Development of a Theoretical Model for Predicting Performance of a Gas Ejector in Different Boundary Conditions and Working Fluids

Abstract

Ejectors are devices designed to suck fluid, steam or gas (primary fluid) from a closed space using a powerful jet of steam (secondary fluid), usually operated under specified boundary conditions using specific working fluids. If ejectors are to be used under new boundary conditions, predicting their performance requires either numerical or experimental studies. This paper presents a simple theoretical model capable of accurately predicting the performance of an ejector, given its geometry and boundary conditions, under different operating conditions.
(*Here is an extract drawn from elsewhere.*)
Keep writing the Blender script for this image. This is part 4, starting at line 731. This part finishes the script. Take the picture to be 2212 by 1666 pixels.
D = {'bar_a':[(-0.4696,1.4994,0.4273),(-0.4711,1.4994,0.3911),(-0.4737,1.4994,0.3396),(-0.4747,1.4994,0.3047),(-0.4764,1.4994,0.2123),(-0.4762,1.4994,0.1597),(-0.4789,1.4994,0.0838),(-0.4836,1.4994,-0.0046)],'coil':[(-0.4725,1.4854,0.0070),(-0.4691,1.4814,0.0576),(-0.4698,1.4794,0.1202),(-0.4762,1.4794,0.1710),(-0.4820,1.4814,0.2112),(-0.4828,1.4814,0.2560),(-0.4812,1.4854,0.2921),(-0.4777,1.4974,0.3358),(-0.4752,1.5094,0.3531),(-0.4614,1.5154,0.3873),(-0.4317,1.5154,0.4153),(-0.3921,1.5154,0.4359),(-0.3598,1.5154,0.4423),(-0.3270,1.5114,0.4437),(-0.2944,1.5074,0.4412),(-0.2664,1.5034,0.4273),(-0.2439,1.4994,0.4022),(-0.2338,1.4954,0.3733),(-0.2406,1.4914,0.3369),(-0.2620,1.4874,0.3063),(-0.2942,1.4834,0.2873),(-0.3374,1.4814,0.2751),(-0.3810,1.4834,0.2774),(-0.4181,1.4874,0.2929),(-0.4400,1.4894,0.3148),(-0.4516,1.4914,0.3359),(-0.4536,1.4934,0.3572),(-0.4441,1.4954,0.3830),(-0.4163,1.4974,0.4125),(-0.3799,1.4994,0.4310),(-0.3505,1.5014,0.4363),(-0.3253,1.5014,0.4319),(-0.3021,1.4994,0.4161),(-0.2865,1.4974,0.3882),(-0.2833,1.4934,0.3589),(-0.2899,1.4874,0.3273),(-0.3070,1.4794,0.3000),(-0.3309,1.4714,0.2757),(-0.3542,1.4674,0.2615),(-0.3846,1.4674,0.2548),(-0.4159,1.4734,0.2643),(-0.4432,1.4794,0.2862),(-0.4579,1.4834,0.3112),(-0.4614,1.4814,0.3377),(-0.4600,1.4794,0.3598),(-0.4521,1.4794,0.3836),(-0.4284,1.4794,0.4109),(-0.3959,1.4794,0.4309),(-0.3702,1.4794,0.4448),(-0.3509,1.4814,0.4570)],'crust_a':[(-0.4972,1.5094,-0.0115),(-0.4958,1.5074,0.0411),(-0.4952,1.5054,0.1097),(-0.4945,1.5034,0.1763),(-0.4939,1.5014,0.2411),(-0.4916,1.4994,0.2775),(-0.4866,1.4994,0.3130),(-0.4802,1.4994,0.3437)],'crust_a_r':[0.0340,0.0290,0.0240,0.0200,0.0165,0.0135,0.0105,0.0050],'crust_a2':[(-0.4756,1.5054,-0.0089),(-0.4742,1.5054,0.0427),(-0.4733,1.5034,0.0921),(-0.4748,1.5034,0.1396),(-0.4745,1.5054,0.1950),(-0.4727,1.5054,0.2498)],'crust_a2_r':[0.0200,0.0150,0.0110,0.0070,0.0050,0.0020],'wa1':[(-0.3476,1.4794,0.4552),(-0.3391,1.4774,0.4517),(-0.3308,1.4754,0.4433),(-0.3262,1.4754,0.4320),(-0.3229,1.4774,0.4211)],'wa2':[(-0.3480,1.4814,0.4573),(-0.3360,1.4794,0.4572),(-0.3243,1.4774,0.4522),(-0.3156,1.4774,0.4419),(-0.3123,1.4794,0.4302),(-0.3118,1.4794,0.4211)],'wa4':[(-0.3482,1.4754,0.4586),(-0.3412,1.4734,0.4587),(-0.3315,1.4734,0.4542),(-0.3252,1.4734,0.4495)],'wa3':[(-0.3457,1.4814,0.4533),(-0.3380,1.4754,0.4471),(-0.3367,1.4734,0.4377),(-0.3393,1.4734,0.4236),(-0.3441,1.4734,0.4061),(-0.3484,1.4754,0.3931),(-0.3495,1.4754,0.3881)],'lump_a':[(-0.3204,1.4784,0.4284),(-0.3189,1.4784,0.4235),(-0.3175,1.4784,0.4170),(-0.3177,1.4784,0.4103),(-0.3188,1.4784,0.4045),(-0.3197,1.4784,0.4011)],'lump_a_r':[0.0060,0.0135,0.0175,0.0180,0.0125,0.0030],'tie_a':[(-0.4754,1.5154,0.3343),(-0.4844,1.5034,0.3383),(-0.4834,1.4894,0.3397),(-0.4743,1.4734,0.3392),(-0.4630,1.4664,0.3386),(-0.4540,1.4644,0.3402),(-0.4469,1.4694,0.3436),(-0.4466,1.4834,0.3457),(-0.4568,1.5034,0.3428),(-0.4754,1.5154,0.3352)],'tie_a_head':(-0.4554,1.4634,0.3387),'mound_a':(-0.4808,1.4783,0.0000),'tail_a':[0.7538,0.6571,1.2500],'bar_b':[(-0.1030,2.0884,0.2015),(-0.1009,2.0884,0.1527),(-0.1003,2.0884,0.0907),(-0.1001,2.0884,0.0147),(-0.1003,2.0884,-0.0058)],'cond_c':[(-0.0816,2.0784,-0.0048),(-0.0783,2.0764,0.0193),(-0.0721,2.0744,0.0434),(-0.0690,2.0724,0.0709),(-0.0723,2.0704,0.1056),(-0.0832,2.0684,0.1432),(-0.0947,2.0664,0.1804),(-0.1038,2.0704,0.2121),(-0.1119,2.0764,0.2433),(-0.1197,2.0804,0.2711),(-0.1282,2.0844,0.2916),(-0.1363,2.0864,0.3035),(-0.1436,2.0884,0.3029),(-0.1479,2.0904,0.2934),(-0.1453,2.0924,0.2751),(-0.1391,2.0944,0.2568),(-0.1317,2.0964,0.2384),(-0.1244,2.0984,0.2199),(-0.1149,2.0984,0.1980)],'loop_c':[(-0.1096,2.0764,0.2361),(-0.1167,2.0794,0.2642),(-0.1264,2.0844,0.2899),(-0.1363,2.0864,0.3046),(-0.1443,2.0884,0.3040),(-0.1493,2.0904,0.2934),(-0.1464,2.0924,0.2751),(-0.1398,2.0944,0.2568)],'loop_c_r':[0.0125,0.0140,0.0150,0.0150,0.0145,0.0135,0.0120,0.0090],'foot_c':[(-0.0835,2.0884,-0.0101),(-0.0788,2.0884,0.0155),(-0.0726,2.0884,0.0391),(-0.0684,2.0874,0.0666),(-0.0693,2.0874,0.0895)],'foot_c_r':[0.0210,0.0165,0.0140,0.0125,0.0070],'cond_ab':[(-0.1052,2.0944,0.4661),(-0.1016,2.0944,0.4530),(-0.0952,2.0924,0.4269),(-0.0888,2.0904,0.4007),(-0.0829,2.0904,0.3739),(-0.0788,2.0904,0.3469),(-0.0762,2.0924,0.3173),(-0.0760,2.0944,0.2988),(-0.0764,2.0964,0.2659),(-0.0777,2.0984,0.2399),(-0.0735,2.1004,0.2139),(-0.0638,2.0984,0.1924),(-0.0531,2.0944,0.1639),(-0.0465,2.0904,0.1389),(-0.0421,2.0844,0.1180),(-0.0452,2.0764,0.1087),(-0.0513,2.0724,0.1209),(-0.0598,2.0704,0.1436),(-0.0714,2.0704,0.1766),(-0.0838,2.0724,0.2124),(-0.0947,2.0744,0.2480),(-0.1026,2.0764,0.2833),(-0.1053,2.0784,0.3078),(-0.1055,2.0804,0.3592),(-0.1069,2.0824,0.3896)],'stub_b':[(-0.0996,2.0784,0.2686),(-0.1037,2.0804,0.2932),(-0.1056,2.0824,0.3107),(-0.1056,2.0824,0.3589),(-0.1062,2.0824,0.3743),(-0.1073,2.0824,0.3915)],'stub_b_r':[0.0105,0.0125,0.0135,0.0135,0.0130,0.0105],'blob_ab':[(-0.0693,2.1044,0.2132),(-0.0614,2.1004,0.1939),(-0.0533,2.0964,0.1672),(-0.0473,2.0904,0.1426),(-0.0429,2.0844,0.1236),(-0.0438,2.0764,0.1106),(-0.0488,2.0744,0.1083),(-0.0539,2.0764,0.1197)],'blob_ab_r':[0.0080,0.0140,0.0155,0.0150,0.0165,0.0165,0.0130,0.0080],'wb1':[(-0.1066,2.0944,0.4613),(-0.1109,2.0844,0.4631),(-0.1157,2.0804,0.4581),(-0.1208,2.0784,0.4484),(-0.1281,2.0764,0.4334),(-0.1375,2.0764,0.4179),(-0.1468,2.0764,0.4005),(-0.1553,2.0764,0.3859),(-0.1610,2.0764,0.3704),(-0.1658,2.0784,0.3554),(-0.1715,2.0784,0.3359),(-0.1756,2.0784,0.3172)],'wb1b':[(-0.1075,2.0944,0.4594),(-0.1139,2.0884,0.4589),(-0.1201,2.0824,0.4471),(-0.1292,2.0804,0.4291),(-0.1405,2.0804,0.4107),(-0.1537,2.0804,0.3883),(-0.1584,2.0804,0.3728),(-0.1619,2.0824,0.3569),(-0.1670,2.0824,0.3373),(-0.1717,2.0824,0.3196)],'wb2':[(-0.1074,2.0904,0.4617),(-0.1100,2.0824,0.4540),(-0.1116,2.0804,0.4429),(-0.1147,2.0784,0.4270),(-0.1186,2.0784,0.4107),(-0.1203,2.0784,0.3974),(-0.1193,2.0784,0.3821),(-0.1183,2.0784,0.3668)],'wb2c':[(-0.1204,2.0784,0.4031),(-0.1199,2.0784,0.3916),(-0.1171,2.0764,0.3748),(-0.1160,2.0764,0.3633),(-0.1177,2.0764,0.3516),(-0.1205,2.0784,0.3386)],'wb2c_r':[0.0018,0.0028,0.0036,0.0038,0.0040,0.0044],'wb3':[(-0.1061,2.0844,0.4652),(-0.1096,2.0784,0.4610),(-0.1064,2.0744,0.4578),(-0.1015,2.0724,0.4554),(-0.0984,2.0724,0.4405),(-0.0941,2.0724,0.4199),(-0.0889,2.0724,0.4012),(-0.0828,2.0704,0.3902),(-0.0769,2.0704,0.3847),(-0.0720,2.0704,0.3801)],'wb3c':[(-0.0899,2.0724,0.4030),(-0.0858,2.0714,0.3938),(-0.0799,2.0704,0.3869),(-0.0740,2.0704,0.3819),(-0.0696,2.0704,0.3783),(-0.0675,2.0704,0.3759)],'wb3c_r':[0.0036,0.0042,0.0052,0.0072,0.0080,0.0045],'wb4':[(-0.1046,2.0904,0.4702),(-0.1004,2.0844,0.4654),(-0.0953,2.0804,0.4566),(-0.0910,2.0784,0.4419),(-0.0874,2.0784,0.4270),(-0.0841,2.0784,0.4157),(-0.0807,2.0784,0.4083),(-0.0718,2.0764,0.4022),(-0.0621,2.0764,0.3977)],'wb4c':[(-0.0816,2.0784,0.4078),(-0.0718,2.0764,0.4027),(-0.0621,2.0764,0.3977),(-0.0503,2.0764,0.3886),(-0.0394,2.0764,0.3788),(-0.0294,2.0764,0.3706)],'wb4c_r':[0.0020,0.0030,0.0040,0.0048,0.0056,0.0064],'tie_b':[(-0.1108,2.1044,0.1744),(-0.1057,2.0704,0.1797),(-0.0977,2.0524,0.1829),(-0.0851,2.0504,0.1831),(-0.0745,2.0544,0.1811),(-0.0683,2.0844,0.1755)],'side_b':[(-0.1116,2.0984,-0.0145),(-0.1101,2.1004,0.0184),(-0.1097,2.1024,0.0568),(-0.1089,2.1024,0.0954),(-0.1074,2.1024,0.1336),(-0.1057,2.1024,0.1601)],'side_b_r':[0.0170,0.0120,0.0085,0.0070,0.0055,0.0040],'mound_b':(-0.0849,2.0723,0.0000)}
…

The model can predict the entrainment ratio, critical back pressure, and break-up back pressure using a given simple performance curve. The accuracy of the model is validated using computational fluid dynamics (CFD) simulations. Two ejectors with different geometries, dimensions, and boundary conditions are studied using ANSYS Fluent 19.2, and the results are compared with those from two other studies. The model successfully predicts the performance of all four ejectors across a wide range of operating conditions. Finally, the model is extended to any working fluid and temperature and validated numerically using air as the working fluid instead of water vapor. The results show that the model has an entrainment ratio error of less than 2%. It’s worth noting that this model’s applicability is contingent upon simultaneous changes to both the primary and suction streams by the same factor. Under these conditions, the model aligns closely with CFD-simulations.